The South African National Defence Force does
not appear to be involved in the conflict as Mozambique appears reluctant to
call in international assistance, although this month the United States began a
two-month training course for Mozambican forces, and Portugal has announced it
will send 60 soldiers to Mozambique. Portugal has in the past provided security
assistance (including equipment such as FTB-337 aircraft) to Mozambique.
The South African Air Force did send a C-130
Hercules transport to Mozambique this week, but that was to repatriate South
African citizens. The SANDF’s Operation Copper anti-piracy deployment remains
restricted to warship patrols in the Mozambique Channel.
Last month International Relations and
Cooperation Minister Naledi Pandor said South Africa had offered to assist
Mozambique fight the insurgency but the Mozambicans have not been very
forthcoming. “And we said, we are ready to [assist], but we must know, [play] a
key role in what?” she said, repeating an earlier complaint that the Mozambican
government had not yet indicated concretely what it needed.
“What do they need? You know, do they need
helicopters? Do they need, you know, vessels on the sea? Do they need training?
It’s a puzzle for us. Why they don’t actually tell us what it is they need,”
she said in mid-February.
A weekend Department of International Relations
and Cooperation statement had it that the South African mission in Maputo was
going to be “reinforced with additional staff to handle the work of locating,
identifying and responding to the respective needs of the affected”.

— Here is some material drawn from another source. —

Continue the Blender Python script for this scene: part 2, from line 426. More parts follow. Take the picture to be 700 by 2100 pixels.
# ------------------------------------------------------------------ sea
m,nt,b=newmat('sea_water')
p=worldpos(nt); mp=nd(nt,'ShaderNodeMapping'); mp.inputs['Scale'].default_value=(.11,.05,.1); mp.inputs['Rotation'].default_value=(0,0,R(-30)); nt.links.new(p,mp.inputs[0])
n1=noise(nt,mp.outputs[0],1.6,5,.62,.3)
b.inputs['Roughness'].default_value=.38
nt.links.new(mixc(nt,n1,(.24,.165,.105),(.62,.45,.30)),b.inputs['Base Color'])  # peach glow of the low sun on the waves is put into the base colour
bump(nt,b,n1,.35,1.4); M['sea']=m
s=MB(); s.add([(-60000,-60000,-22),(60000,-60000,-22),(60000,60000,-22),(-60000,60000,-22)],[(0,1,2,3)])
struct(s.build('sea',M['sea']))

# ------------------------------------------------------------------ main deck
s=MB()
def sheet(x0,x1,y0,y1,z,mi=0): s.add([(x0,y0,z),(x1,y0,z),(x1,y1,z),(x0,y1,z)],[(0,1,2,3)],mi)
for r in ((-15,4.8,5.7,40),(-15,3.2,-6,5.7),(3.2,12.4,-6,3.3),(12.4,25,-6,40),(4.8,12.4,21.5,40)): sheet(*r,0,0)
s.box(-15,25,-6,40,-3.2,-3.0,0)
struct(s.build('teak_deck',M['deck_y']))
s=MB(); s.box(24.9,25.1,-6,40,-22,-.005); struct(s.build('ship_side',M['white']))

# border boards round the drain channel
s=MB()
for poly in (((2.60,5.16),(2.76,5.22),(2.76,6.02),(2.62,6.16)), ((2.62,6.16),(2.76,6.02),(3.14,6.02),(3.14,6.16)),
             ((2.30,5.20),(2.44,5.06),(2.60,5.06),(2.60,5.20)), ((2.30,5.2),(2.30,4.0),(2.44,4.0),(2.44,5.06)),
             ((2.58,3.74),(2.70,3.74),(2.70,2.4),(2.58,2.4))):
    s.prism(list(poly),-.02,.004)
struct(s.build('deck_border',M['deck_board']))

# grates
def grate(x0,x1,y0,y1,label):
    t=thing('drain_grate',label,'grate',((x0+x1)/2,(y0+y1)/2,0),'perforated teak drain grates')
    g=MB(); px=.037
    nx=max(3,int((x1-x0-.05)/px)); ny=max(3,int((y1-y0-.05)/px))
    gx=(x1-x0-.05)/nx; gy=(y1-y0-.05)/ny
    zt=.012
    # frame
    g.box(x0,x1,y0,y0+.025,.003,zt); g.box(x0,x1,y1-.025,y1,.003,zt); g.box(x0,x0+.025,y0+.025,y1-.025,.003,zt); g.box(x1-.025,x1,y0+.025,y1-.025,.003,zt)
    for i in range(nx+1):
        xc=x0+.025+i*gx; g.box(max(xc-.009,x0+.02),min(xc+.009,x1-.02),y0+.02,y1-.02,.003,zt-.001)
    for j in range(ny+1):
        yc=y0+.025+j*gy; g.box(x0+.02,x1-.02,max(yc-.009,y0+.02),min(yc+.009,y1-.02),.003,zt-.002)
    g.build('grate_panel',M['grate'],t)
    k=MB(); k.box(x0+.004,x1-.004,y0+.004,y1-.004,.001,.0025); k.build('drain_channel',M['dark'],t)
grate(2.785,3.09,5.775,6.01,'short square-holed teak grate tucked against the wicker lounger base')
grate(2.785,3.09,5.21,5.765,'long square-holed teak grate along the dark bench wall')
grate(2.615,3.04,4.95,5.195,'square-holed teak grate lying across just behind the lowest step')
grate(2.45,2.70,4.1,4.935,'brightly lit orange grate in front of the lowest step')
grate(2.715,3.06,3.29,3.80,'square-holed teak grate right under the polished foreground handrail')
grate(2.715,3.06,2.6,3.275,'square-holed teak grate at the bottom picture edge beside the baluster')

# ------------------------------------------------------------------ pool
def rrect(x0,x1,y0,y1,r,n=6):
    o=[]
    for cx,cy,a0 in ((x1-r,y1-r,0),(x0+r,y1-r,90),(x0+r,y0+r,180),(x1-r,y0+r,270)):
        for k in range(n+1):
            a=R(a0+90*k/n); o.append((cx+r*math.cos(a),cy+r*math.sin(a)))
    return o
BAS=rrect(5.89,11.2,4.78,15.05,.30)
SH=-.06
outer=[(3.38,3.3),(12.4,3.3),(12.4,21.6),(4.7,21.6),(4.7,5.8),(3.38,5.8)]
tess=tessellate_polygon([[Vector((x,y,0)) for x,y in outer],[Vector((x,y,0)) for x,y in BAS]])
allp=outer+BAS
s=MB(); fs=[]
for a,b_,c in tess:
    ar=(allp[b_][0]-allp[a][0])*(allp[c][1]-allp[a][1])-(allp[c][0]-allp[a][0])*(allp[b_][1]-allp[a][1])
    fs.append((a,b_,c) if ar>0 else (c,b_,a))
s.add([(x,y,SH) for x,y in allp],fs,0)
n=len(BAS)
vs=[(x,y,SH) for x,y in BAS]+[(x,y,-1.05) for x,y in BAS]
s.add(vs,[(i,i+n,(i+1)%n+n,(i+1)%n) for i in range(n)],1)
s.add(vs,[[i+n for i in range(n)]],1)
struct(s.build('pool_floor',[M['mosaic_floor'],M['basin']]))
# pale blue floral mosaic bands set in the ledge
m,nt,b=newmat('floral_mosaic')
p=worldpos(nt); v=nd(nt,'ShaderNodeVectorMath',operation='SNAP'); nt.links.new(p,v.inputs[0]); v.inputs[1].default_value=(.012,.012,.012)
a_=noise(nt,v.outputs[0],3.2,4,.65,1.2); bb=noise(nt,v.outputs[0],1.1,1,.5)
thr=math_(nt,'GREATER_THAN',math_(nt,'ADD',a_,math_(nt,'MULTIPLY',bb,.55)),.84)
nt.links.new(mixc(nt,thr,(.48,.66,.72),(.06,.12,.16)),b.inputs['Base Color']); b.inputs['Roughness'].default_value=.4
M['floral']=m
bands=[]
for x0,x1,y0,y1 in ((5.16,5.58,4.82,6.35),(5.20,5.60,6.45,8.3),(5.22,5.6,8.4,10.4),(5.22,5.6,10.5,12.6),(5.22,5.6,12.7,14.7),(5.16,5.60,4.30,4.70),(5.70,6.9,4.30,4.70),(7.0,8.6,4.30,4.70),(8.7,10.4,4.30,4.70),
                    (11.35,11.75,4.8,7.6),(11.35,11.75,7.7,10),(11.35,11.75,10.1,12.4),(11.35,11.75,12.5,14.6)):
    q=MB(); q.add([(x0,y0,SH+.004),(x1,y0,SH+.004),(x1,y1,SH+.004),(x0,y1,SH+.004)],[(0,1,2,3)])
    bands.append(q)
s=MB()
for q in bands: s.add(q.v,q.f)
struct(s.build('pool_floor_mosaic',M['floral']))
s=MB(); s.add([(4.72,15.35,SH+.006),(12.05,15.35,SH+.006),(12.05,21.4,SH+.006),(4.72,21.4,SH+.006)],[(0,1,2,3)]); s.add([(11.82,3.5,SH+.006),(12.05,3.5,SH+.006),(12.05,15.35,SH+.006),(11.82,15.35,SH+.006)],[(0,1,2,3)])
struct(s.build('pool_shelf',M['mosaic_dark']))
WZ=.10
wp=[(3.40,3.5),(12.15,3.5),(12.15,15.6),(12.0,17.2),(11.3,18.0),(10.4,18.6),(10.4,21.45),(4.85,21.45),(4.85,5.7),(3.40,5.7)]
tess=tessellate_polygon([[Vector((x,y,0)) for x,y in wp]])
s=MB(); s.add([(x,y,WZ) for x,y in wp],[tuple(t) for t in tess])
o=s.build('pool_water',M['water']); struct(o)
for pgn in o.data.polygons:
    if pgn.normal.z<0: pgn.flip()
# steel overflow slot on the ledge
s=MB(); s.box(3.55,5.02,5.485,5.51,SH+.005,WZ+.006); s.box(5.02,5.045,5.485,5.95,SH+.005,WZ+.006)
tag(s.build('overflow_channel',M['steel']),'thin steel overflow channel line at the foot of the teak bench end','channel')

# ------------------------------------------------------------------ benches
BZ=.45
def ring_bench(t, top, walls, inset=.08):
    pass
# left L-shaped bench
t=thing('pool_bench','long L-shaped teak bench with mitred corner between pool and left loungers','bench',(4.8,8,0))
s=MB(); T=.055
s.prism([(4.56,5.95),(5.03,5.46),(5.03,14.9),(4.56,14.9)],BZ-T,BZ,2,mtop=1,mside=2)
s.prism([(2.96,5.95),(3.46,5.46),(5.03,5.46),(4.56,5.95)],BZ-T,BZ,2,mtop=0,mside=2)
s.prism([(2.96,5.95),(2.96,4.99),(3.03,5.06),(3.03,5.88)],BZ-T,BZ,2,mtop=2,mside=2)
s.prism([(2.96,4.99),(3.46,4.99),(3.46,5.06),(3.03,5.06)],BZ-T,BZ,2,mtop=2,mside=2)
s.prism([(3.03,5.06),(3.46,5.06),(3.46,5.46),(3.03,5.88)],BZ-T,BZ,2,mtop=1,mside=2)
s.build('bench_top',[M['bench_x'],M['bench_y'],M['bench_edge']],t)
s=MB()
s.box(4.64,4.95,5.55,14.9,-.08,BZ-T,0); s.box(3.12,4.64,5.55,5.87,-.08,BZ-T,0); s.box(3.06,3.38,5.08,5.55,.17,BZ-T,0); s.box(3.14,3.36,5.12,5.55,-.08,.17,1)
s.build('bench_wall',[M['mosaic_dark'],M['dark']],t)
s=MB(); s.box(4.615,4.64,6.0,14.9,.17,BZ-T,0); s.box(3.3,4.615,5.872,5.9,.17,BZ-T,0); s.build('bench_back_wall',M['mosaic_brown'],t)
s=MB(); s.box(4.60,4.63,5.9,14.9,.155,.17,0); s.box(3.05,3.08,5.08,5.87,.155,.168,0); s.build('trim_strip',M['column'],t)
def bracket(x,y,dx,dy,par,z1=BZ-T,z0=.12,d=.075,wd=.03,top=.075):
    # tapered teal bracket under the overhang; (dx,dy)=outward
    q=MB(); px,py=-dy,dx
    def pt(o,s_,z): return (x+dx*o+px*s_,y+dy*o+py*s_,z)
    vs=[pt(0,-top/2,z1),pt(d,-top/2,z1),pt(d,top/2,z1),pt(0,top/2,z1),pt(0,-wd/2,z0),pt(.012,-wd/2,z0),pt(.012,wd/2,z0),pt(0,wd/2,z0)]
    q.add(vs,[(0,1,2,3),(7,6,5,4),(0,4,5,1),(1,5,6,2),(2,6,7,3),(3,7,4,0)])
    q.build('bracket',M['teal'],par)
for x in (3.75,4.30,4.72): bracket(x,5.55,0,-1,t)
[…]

Darren Olivier, African Defence Review (ADR)
director, notes the SANDF is capable of intervention, as was shown in its surge
after the Battle of Bangui, but lacks sufficient budget to sustain one without
additional funding from national budgets.
Meanwhile, fighting continues in Cabo Delgado,
with the UN Office for the Co-ordination of Humanitarian Affairs (OCHA) on 30
March saying dozens of people were killed by insurgents in Palma at the
weekend.
“The violence has not stopped. What happened in
Palma is an absolute horror inflicted on civilians by a non-State armed group,”
the OCHA’s Jens Laerke said.
“They have done horrific things, they are still
doing so, we reported continued sporadic clashes and are talking about
expectations of thousands moving from the Palma district to other areas of the
country and toward the Tanzanian border.”